#### [SET TASK]
Set down every entry word for word. Omit the pictures.

#### [Extracted records]
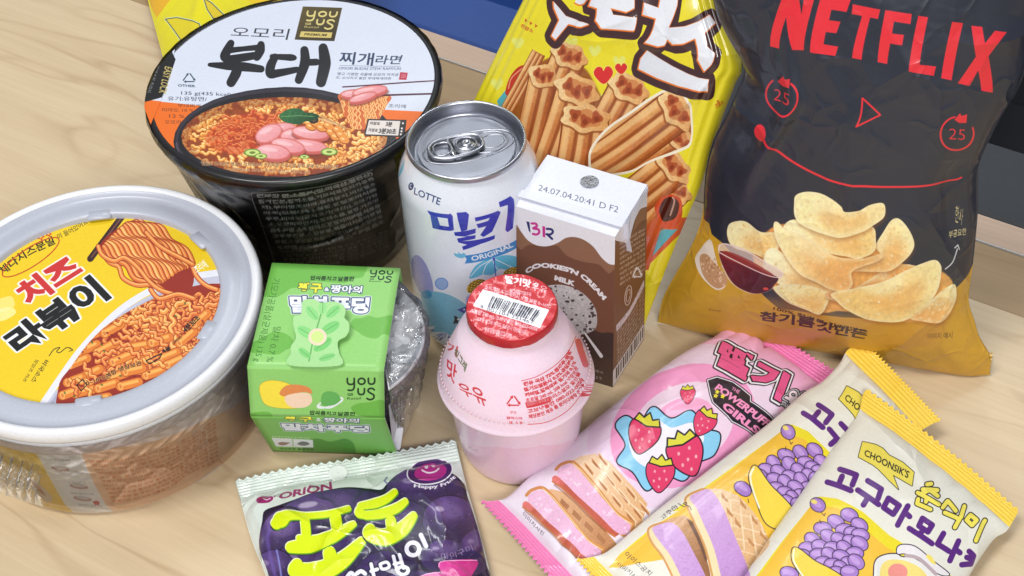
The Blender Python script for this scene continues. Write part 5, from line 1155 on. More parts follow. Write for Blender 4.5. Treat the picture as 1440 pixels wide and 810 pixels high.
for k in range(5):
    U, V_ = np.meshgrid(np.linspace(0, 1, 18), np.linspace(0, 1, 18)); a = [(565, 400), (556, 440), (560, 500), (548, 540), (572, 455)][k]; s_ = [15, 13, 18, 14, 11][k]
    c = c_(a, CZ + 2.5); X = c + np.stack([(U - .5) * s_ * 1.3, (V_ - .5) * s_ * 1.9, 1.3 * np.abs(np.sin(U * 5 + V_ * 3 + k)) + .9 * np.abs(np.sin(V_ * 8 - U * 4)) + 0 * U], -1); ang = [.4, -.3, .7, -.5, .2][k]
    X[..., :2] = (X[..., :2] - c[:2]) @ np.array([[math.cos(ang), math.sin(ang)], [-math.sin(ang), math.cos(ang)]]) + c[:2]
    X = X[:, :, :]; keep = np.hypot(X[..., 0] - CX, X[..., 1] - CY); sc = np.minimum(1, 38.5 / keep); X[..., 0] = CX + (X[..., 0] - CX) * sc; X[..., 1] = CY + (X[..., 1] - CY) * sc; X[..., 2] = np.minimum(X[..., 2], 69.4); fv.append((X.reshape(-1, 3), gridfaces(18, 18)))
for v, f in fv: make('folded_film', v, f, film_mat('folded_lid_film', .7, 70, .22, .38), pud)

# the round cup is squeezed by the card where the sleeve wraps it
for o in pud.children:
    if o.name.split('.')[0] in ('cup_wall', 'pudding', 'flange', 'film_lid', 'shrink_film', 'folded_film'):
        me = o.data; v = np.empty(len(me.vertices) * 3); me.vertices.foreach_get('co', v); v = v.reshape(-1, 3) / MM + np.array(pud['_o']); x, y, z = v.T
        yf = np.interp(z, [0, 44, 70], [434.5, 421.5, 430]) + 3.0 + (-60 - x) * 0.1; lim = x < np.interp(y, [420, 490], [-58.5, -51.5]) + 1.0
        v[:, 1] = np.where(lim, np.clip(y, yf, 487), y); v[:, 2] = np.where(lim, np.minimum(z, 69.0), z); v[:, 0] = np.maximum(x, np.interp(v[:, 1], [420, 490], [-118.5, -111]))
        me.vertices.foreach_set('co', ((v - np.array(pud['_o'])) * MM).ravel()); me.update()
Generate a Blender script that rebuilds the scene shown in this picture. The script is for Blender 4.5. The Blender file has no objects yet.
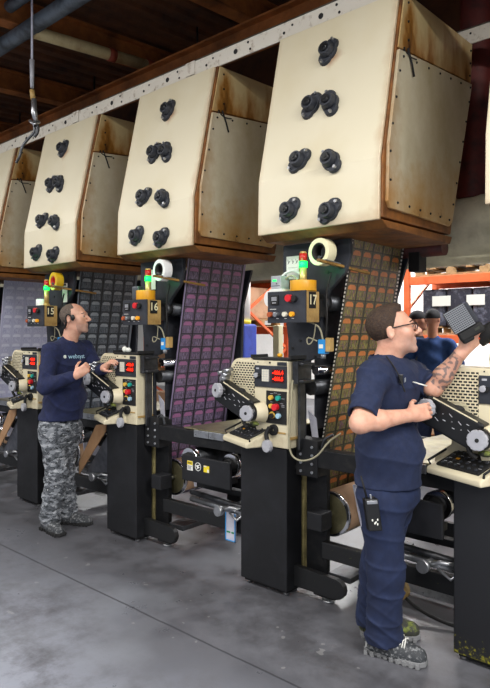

#### [FINISHED TASK]
The Blender Python script for this scene continues. Write part 5, from line 1155 on. More parts follow. Write for Blender 4.5. Treat the picture as 1440 pixels wide and 810 pixels high.
for k in range(5):
    U, V_ = np.meshgrid(np.linspace(0, 1, 18), np.linspace(0, 1, 18)); a = [(565, 400), (556, 440), (560, 500), (548, 540), (572, 455)][k]; s_ = [15, 13, 18, 14, 11][k]
    c = c_(a, CZ + 2.5); X = c + np.stack([(U - .5) * s_ * 1.3, (V_ - .5) * s_ * 1.9, 1.3 * np.abs(np.sin(U * 5 + V_ * 3 + k)) + .9 * np.abs(np.sin(V_ * 8 - U * 4)) + 0 * U], -1); ang = [.4, -.3, .7, -.5, .2][k]
    X[..., :2] = (X[..., :2] - c[:2]) @ np.array([[math.cos(ang), math.sin(ang)], [-math.sin(ang), math.cos(ang)]]) + c[:2]
    X = X[:, :, :]; keep = np.hypot(X[..., 0] - CX, X[..., 1] - CY); sc = np.minimum(1, 38.5 / keep); X[..., 0] = CX + (X[..., 0] - CX) * sc; X[..., 1] = CY + (X[..., 1] - CY) * sc; X[..., 2] = np.minimum(X[..., 2], 69.4); fv.append((X.reshape(-1, 3), gridfaces(18, 18)))
for v, f in fv: make('folded_film', v, f, film_mat('folded_lid_film', .7, 70, .22, .38), pud)

# the round cup is squeezed by the card where the sleeve wraps it
for o in pud.children:
    if o.name.split('.')[0] in ('cup_wall', 'pudding', 'flange', 'film_lid', 'shrink_film', 'folded_film'):
        me = o.data; v = np.empty(len(me.vertices) * 3); me.vertices.foreach_get('co', v); v = v.reshape(-1, 3) / MM + np.array(pud['_o']); x, y, z = v.T
        yf = np.interp(z, [0, 44, 70], [434.5, 421.5, 430]) + 3.0 + (-60 - x) * 0.1; lim = x < np.interp(y, [420, 490], [-58.5, -51.5]) + 1.0
        v[:, 1] = np.where(lim, np.clip(y, yf, 487), y); v[:, 2] = np.where(lim, np.minimum(z, 69.0), z); v[:, 0] = np.maximum(x, np.interp(v[:, 1], [420, 490], [-118.5, -111]))
        me.vertices.foreach_set('co', ((v - np.array(pud['_o'])) * MM).ravel()); me.update()
Generate a Blender script that rebuilds the scene shown in this picture. The script is for Blender 4.5. The Blender file has no objects yet.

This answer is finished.